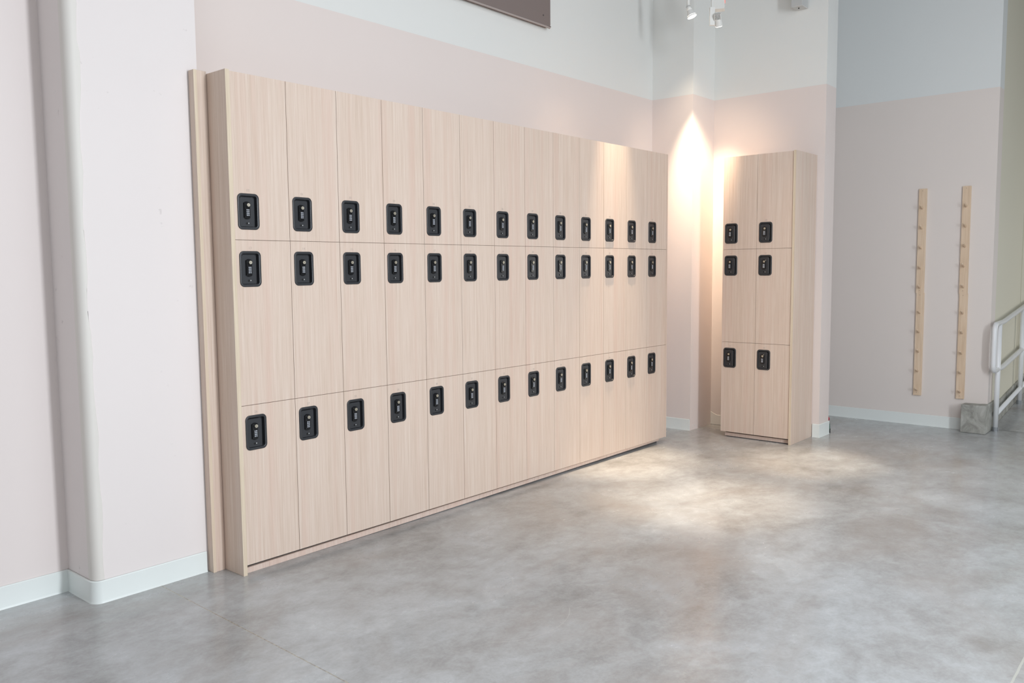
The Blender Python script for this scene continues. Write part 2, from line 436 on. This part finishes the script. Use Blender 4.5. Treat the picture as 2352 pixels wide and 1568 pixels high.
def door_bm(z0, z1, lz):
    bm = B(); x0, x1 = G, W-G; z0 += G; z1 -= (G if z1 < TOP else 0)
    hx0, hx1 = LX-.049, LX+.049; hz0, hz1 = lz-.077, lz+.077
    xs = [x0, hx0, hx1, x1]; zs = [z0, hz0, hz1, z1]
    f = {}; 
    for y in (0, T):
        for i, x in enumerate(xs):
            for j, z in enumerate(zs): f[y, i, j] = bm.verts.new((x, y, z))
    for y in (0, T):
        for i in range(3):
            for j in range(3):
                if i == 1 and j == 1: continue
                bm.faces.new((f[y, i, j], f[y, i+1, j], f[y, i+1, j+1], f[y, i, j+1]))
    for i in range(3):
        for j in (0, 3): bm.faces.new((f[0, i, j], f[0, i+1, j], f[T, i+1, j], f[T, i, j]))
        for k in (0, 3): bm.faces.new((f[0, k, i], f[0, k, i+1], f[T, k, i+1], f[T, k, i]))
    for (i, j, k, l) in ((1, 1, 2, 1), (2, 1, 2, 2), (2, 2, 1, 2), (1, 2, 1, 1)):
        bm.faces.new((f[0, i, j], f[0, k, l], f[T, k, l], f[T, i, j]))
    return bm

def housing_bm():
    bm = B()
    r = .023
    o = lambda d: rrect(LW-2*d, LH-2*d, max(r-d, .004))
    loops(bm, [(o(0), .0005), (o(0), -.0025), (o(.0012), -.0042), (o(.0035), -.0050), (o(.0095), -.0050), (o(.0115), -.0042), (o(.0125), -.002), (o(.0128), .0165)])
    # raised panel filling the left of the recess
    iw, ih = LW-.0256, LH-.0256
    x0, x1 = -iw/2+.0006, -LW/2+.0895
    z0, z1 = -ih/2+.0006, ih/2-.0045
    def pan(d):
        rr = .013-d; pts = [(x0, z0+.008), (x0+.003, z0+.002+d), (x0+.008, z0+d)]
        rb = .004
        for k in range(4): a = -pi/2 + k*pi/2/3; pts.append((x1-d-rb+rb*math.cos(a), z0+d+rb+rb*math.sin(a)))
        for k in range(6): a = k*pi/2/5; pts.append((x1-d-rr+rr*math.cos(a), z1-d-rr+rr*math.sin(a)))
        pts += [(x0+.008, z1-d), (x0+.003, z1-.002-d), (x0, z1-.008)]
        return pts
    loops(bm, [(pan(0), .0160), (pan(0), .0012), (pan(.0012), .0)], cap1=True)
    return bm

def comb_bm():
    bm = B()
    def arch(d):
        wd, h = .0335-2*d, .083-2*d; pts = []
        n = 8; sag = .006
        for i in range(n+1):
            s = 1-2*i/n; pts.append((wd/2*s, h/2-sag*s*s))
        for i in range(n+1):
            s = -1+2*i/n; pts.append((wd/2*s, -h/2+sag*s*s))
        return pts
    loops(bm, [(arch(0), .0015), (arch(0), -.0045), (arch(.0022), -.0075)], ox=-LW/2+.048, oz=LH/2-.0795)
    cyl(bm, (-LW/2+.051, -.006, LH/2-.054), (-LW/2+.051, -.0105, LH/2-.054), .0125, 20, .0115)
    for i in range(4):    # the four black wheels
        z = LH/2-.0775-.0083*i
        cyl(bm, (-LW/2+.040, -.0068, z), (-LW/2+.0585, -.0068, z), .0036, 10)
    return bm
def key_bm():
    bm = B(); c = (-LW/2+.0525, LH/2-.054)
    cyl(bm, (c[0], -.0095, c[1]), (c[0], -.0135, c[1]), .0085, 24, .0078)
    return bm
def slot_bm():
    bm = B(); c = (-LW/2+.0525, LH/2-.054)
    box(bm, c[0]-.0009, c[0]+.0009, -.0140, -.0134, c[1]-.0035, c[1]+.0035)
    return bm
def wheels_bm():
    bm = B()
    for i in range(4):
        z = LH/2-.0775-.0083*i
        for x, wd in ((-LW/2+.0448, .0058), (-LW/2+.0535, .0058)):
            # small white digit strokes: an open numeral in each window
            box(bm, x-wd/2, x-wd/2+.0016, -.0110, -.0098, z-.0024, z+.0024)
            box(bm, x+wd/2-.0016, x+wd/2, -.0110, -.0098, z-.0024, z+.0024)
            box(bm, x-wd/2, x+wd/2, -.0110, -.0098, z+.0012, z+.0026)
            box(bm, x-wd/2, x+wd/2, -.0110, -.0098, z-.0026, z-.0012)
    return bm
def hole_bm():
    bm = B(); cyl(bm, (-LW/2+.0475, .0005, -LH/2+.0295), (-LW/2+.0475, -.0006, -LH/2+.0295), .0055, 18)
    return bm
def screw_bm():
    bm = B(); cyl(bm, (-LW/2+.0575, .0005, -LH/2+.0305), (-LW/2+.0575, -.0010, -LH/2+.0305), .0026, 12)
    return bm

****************

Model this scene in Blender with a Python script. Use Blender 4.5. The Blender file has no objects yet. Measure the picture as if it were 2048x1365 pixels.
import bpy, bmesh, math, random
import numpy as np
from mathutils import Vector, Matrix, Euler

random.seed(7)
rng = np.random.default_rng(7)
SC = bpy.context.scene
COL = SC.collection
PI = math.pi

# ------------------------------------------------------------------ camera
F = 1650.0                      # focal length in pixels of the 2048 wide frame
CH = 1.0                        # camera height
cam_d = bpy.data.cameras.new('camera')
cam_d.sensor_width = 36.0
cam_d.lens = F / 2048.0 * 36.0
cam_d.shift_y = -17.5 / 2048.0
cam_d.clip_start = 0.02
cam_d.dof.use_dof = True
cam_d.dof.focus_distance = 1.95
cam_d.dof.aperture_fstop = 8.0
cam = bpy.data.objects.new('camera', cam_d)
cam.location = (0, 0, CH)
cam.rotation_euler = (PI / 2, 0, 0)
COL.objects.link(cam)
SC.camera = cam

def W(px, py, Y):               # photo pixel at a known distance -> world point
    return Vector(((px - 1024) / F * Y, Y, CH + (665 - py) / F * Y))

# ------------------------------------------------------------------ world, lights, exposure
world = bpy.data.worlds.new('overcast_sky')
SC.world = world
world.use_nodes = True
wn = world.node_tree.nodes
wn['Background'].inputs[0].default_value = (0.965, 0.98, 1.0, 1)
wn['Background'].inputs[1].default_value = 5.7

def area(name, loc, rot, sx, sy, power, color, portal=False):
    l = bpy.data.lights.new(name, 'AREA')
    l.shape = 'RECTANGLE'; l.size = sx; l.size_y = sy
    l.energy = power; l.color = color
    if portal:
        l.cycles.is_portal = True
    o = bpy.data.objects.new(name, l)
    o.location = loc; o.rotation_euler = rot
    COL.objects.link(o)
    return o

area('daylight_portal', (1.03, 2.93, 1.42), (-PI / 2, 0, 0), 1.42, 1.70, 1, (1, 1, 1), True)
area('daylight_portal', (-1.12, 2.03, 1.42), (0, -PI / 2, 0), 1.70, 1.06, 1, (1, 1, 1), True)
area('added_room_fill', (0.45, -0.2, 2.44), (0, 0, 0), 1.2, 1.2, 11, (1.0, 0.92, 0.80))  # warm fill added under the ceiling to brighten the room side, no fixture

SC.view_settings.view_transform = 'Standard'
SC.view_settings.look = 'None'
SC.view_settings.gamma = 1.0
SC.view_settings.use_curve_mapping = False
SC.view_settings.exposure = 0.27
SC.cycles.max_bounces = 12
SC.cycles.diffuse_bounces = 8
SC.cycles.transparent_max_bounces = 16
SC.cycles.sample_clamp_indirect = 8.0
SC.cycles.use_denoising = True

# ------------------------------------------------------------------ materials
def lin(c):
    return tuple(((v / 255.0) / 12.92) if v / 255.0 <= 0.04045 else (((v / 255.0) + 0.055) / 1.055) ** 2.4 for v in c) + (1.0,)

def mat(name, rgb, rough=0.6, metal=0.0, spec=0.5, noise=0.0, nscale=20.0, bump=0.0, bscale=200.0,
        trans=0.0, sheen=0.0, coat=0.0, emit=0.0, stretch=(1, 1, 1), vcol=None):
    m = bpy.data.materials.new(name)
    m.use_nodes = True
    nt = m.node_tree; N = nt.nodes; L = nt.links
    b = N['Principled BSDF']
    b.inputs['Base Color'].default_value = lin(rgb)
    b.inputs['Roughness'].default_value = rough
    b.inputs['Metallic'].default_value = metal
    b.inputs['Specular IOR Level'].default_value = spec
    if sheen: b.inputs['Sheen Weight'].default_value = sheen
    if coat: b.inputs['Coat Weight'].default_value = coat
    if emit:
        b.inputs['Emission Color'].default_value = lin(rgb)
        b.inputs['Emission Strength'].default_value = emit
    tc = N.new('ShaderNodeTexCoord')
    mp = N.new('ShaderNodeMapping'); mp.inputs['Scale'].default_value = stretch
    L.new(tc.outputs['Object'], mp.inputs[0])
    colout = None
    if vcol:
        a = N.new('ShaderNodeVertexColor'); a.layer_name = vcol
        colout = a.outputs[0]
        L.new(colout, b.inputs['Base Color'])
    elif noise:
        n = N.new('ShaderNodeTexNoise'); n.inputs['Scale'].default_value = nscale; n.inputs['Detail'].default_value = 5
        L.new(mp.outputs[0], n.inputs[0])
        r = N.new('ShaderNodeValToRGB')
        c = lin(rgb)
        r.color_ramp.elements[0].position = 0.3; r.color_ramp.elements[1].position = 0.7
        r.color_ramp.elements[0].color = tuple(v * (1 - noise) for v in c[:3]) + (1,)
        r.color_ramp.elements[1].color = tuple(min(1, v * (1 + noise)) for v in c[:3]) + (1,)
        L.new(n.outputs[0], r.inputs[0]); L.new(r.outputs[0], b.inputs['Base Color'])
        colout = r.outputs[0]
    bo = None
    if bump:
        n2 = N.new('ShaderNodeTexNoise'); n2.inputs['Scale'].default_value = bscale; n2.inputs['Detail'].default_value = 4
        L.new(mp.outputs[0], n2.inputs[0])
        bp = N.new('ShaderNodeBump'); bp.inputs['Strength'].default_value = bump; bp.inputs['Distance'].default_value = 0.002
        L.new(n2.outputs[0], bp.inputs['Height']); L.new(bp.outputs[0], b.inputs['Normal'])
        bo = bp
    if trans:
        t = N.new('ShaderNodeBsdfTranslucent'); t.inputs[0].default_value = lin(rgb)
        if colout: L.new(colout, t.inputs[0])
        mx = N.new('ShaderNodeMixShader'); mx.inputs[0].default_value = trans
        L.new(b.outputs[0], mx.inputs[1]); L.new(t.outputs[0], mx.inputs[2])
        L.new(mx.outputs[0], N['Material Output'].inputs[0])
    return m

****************

GIVEN TASK. In the entries above, find every line with the word "this" and list it.

EXERCISE ANSWER.
The Blender Python script for this scene continues. Write part 2, from line 436 on. This part finishes the script. Use Blender 4.5. Treat the picture as 2352 pixels wide and 1568 pixels high.
Model this scene in Blender with a Python script. Use Blender 4.5. The Blender file has no objects yet. Measure the picture as if it were 2048x1365 pixels.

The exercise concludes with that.